>> Start Raw data
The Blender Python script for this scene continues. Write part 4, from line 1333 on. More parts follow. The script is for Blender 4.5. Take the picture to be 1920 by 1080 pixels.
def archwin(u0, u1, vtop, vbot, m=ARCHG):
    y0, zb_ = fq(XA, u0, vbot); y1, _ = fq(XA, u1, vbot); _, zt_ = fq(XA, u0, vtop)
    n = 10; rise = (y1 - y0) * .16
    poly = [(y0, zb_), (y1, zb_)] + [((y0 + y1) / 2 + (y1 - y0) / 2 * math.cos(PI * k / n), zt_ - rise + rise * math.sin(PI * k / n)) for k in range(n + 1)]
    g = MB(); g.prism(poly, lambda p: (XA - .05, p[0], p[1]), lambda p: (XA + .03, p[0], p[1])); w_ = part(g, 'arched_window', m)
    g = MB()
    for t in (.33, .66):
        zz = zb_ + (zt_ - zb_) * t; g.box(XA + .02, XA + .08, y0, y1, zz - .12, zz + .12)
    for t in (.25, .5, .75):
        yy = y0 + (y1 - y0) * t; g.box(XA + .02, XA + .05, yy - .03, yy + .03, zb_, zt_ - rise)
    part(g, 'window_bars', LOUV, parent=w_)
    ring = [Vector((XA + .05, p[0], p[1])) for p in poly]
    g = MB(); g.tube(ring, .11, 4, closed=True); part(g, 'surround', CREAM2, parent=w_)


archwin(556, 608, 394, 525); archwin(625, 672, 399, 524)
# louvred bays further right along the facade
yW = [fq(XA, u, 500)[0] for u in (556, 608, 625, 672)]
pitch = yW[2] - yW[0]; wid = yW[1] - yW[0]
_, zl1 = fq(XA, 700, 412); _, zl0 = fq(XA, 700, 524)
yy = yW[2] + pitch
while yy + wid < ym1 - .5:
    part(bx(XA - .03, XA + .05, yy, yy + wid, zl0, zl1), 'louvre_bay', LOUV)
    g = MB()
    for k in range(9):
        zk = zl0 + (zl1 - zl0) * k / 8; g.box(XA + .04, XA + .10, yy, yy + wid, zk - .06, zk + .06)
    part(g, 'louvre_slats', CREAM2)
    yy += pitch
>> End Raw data
Directions
Would you give the material above again, complete and exact?

Expected output
The Blender Python script for this scene continues. Write part 4, from line 1333 on. More parts follow. The script is for Blender 4.5. Take the picture to be 1920 by 1080 pixels.
def archwin(u0, u1, vtop, vbot, m=ARCHG):
    y0, zb_ = fq(XA, u0, vbot); y1, _ = fq(XA, u1, vbot); _, zt_ = fq(XA, u0, vtop)
    n = 10; rise = (y1 - y0) * .16
    poly = [(y0, zb_), (y1, zb_)] + [((y0 + y1) / 2 + (y1 - y0) / 2 * math.cos(PI * k / n), zt_ - rise + rise * math.sin(PI * k / n)) for k in range(n + 1)]
    g = MB(); g.prism(poly, lambda p: (XA - .05, p[0], p[1]), lambda p: (XA + .03, p[0], p[1])); w_ = part(g, 'arched_window', m)
    g = MB()
    for t in (.33, .66):
        zz = zb_ + (zt_ - zb_) * t; g.box(XA + .02, XA + .08, y0, y1, zz - .12, zz + .12)
    for t in (.25, .5, .75):
        yy = y0 + (y1 - y0) * t; g.box(XA + .02, XA + .05, yy - .03, yy + .03, zb_, zt_ - rise)
    part(g, 'window_bars', LOUV, parent=w_)
    ring = [Vector((XA + .05, p[0], p[1])) for p in poly]
    g = MB(); g.tube(ring, .11, 4, closed=True); part(g, 'surround', CREAM2, parent=w_)


archwin(556, 608, 394, 525); archwin(625, 672, 399, 524)
# louvred bays further right along the facade
yW = [fq(XA, u, 500)[0] for u in (556, 608, 625, 672)]
pitch = yW[2] - yW[0]; wid = yW[1] - yW[0]
_, zl1 = fq(XA, 700, 412); _, zl0 = fq(XA, 700, 524)
yy = yW[2] + pitch
while yy + wid < ym1 - .5:
    part(bx(XA - .03, XA + .05, yy, yy + wid, zl0, zl1), 'louvre_bay', LOUV)
    g = MB()
    for k in range(9):
        zk = zl0 + (zl1 - zl0) * k / 8; g.box(XA + .04, XA + .10, yy, yy + wid, zk - .06, zk + .06)
    part(g, 'louvre_slats', CREAM2)
    yy += pitch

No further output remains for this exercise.